DIRECTIONS: Please give the listing again in its entirety, exactly as written.

************

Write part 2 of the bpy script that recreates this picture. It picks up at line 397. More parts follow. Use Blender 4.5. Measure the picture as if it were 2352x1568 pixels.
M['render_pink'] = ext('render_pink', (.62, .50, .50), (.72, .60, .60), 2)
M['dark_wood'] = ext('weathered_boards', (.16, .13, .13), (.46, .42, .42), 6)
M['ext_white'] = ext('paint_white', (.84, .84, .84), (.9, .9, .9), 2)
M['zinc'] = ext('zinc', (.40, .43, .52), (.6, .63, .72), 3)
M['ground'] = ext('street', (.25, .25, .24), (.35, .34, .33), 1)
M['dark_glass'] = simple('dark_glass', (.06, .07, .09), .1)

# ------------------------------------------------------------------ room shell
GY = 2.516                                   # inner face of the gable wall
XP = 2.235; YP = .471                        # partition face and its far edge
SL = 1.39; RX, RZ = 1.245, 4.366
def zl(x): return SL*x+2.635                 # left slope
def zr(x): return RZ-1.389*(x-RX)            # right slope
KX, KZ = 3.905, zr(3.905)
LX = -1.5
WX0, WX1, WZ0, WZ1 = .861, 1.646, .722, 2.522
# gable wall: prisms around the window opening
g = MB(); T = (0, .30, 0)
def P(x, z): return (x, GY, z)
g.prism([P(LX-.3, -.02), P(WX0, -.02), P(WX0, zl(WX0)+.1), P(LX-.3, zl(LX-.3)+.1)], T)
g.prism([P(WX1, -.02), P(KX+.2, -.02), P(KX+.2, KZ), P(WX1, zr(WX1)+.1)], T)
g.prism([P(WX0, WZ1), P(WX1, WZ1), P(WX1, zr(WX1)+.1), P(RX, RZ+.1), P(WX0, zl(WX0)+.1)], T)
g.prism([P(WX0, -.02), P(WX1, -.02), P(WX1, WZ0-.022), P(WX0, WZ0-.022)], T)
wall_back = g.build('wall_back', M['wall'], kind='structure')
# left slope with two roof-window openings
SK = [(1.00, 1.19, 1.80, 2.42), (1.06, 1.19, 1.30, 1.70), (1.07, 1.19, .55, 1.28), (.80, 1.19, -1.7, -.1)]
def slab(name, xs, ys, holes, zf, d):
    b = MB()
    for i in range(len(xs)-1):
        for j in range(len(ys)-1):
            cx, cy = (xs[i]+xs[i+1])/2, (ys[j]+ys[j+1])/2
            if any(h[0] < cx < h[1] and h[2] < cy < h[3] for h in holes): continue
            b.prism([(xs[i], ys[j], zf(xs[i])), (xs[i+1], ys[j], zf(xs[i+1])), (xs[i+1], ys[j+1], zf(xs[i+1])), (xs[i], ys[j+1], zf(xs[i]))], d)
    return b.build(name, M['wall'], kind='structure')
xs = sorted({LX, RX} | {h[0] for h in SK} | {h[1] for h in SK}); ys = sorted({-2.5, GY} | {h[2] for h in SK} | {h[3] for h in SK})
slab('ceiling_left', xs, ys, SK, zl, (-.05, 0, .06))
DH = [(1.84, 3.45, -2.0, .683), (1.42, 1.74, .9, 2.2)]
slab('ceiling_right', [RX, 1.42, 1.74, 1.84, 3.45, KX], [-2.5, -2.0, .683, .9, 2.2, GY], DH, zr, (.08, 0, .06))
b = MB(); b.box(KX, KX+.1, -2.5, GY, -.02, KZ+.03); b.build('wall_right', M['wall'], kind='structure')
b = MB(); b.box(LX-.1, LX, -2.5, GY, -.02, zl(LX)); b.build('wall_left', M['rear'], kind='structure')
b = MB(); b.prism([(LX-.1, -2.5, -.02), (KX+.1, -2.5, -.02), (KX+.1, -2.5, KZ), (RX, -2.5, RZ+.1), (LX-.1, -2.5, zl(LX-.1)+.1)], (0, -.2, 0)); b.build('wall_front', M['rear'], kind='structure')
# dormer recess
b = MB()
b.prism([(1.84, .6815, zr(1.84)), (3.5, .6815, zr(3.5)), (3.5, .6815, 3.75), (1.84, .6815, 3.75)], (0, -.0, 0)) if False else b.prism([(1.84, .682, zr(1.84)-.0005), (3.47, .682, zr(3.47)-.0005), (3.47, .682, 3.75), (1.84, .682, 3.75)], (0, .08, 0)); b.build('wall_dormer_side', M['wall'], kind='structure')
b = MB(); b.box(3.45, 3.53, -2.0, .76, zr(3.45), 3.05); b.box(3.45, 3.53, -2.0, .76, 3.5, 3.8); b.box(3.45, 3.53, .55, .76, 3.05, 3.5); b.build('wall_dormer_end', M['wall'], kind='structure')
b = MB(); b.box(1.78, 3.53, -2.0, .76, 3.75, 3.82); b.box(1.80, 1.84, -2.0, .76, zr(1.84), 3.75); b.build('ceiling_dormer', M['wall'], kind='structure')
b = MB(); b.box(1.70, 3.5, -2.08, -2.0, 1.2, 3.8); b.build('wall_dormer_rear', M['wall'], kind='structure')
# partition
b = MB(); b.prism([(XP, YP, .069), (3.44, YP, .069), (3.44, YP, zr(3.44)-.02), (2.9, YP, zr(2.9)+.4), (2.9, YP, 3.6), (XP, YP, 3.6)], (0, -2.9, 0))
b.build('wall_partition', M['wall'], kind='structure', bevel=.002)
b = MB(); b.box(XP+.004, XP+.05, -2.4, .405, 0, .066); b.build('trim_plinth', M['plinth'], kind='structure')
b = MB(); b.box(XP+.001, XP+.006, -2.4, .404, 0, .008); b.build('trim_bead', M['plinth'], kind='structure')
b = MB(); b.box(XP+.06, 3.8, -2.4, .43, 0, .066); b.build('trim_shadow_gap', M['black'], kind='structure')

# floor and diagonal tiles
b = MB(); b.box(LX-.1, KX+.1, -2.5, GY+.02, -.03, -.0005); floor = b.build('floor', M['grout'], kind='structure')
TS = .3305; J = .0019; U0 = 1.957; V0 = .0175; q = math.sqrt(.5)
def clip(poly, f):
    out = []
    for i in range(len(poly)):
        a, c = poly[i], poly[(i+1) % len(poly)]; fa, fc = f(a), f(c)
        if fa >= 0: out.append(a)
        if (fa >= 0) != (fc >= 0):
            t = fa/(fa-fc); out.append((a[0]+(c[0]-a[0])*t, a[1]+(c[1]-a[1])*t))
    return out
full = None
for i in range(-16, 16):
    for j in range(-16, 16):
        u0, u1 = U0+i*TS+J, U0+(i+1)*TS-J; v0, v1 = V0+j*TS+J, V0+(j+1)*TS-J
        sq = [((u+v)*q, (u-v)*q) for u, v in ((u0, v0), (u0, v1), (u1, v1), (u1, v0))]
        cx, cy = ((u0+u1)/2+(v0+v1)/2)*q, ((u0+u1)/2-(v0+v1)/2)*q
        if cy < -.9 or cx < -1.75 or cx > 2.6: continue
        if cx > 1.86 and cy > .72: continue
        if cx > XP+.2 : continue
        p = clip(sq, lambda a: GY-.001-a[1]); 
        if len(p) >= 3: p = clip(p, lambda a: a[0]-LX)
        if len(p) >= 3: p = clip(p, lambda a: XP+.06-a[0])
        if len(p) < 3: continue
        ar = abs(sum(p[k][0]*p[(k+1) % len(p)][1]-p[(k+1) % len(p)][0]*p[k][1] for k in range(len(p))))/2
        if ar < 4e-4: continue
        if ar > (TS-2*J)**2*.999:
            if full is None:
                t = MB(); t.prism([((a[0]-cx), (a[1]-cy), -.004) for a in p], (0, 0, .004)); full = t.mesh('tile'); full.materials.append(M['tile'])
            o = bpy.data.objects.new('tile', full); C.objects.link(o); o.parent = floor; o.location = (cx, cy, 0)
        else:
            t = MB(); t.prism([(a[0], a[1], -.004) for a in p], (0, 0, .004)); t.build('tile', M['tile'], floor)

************

OUTPUT OF THE EXERCISE:
Write part 2 of the bpy script that recreates this picture. It picks up at line 397. More parts follow. Use Blender 4.5. Measure the picture as if it were 2352x1568 pixels.
M['render_pink'] = ext('render_pink', (.62, .50, .50), (.72, .60, .60), 2)
M['dark_wood'] = ext('weathered_boards', (.16, .13, .13), (.46, .42, .42), 6)
M['ext_white'] = ext('paint_white', (.84, .84, .84), (.9, .9, .9), 2)
M['zinc'] = ext('zinc', (.40, .43, .52), (.6, .63, .72), 3)
M['ground'] = ext('street', (.25, .25, .24), (.35, .34, .33), 1)
M['dark_glass'] = simple('dark_glass', (.06, .07, .09), .1)

# ------------------------------------------------------------------ room shell
GY = 2.516                                   # inner face of the gable wall
XP = 2.235; YP = .471                        # partition face and its far edge
SL = 1.39; RX, RZ = 1.245, 4.366
def zl(x): return SL*x+2.635                 # left slope
def zr(x): return RZ-1.389*(x-RX)            # right slope
KX, KZ = 3.905, zr(3.905)
LX = -1.5
WX0, WX1, WZ0, WZ1 = .861, 1.646, .722, 2.522
# gable wall: prisms around the window opening
g = MB(); T = (0, .30, 0)
def P(x, z): return (x, GY, z)
g.prism([P(LX-.3, -.02), P(WX0, -.02), P(WX0, zl(WX0)+.1), P(LX-.3, zl(LX-.3)+.1)], T)
g.prism([P(WX1, -.02), P(KX+.2, -.02), P(KX+.2, KZ), P(WX1, zr(WX1)+.1)], T)
g.prism([P(WX0, WZ1), P(WX1, WZ1), P(WX1, zr(WX1)+.1), P(RX, RZ+.1), P(WX0, zl(WX0)+.1)], T)
g.prism([P(WX0, -.02), P(WX1, -.02), P(WX1, WZ0-.022), P(WX0, WZ0-.022)], T)
wall_back = g.build('wall_back', M['wall'], kind='structure')
# left slope with two roof-window openings
SK = [(1.00, 1.19, 1.80, 2.42), (1.06, 1.19, 1.30, 1.70), (1.07, 1.19, .55, 1.28), (.80, 1.19, -1.7, -.1)]
def slab(name, xs, ys, holes, zf, d):
    b = MB()
    for i in range(len(xs)-1):
        for j in range(len(ys)-1):
            cx, cy = (xs[i]+xs[i+1])/2, (ys[j]+ys[j+1])/2
            if any(h[0] < cx < h[1] and h[2] < cy < h[3] for h in holes): continue
            b.prism([(xs[i], ys[j], zf(xs[i])), (xs[i+1], ys[j], zf(xs[i+1])), (xs[i+1], ys[j+1], zf(xs[i+1])), (xs[i], ys[j+1], zf(xs[i]))], d)
    return b.build(name, M['wall'], kind='structure')
xs = sorted({LX, RX} | {h[0] for h in SK} | {h[1] for h in SK}); ys = sorted({-2.5, GY} | {h[2] for h in SK} | {h[3] for h in SK})
slab('ceiling_left', xs, ys, SK, zl, (-.05, 0, .06))
DH = [(1.84, 3.45, -2.0, .683), (1.42, 1.74, .9, 2.2)]
slab('ceiling_right', [RX, 1.42, 1.74, 1.84, 3.45, KX], [-2.5, -2.0, .683, .9, 2.2, GY], DH, zr, (.08, 0, .06))
b = MB(); b.box(KX, KX+.1, -2.5, GY, -.02, KZ+.03); b.build('wall_right', M['wall'], kind='structure')
b = MB(); b.box(LX-.1, LX, -2.5, GY, -.02, zl(LX)); b.build('wall_left', M['rear'], kind='structure')
b = MB(); b.prism([(LX-.1, -2.5, -.02), (KX+.1, -2.5, -.02), (KX+.1, -2.5, KZ), (RX, -2.5, RZ+.1), (LX-.1, -2.5, zl(LX-.1)+.1)], (0, -.2, 0)); b.build('wall_front', M['rear'], kind='structure')
# dormer recess
b = MB()
b.prism([(1.84, .6815, zr(1.84)), (3.5, .6815, zr(3.5)), (3.5, .6815, 3.75), (1.84, .6815, 3.75)], (0, -.0, 0)) if False else b.prism([(1.84, .682, zr(1.84)-.0005), (3.47, .682, zr(3.47)-.0005), (3.47, .682, 3.75), (1.84, .682, 3.75)], (0, .08, 0)); b.build('wall_dormer_side', M['wall'], kind='structure')
b = MB(); b.box(3.45, 3.53, -2.0, .76, zr(3.45), 3.05); b.box(3.45, 3.53, -2.0, .76, 3.5, 3.8); b.box(3.45, 3.53, .55, .76, 3.05, 3.5); b.build('wall_dormer_end', M['wall'], kind='structure')
b = MB(); b.box(1.78, 3.53, -2.0, .76, 3.75, 3.82); b.box(1.80, 1.84, -2.0, .76, zr(1.84), 3.75); b.build('ceiling_dormer', M['wall'], kind='structure')
b = MB(); b.box(1.70, 3.5, -2.08, -2.0, 1.2, 3.8); b.build('wall_dormer_rear', M['wall'], kind='structure')
# partition
b = MB(); b.prism([(XP, YP, .069), (3.44, YP, .069), (3.44, YP, zr(3.44)-.02), (2.9, YP, zr(2.9)+.4), (2.9, YP, 3.6), (XP, YP, 3.6)], (0, -2.9, 0))
b.build('wall_partition', M['wall'], kind='structure', bevel=.002)
b = MB(); b.box(XP+.004, XP+.05, -2.4, .405, 0, .066); b.build('trim_plinth', M['plinth'], kind='structure')
b = MB(); b.box(XP+.001, XP+.006, -2.4, .404, 0, .008); b.build('trim_bead', M['plinth'], kind='structure')
b = MB(); b.box(XP+.06, 3.8, -2.4, .43, 0, .066); b.build('trim_shadow_gap', M['black'], kind='structure')

# floor and diagonal tiles
b = MB(); b.box(LX-.1, KX+.1, -2.5, GY+.02, -.03, -.0005); floor = b.build('floor', M['grout'], kind='structure')
TS = .3305; J = .0019; U0 = 1.957; V0 = .0175; q = math.sqrt(.5)
def clip(poly, f):
    out = []
    for i in range(len(poly)):
        a, c = poly[i], poly[(i+1) % len(poly)]; fa, fc = f(a), f(c)
        if fa >= 0: out.append(a)
        if (fa >= 0) != (fc >= 0):
            t = fa/(fa-fc); out.append((a[0]+(c[0]-a[0])*t, a[1]+(c[1]-a[1])*t))
    return out
full = None
for i in range(-16, 16):
    for j in range(-16, 16):
        u0, u1 = U0+i*TS+J, U0+(i+1)*TS-J; v0, v1 = V0+j*TS+J, V0+(j+1)*TS-J
        sq = [((u+v)*q, (u-v)*q) for u, v in ((u0, v0), (u0, v1), (u1, v1), (u1, v0))]
        cx, cy = ((u0+u1)/2+(v0+v1)/2)*q, ((u0+u1)/2-(v0+v1)/2)*q
        if cy < -.9 or cx < -1.75 or cx > 2.6: continue
        if cx > 1.86 and cy > .72: continue
        if cx > XP+.2 : continue
        p = clip(sq, lambda a: GY-.001-a[1]); 
        if len(p) >= 3: p = clip(p, lambda a: a[0]-LX)
        if len(p) >= 3: p = clip(p, lambda a: XP+.06-a[0])
        if len(p) < 3: continue
        ar = abs(sum(p[k][0]*p[(k+1) % len(p)][1]-p[(k+1) % len(p)][0]*p[k][1] for k in range(len(p))))/2
        if ar < 4e-4: continue
        if ar > (TS-2*J)**2*.999:
            if full is None:
                t = MB(); t.prism([((a[0]-cx), (a[1]-cy), -.004) for a in p], (0, 0, .004)); full = t.mesh('tile'); full.materials.append(M['tile'])
            o = bpy.data.objects.new('tile', full); C.objects.link(o); o.parent = floor; o.location = (cx, cy, 0)
        else:
            t = MB(); t.prism([(a[0], a[1], -.004) for a in p], (0, 0, .004)); t.build('tile', M['tile'], floor)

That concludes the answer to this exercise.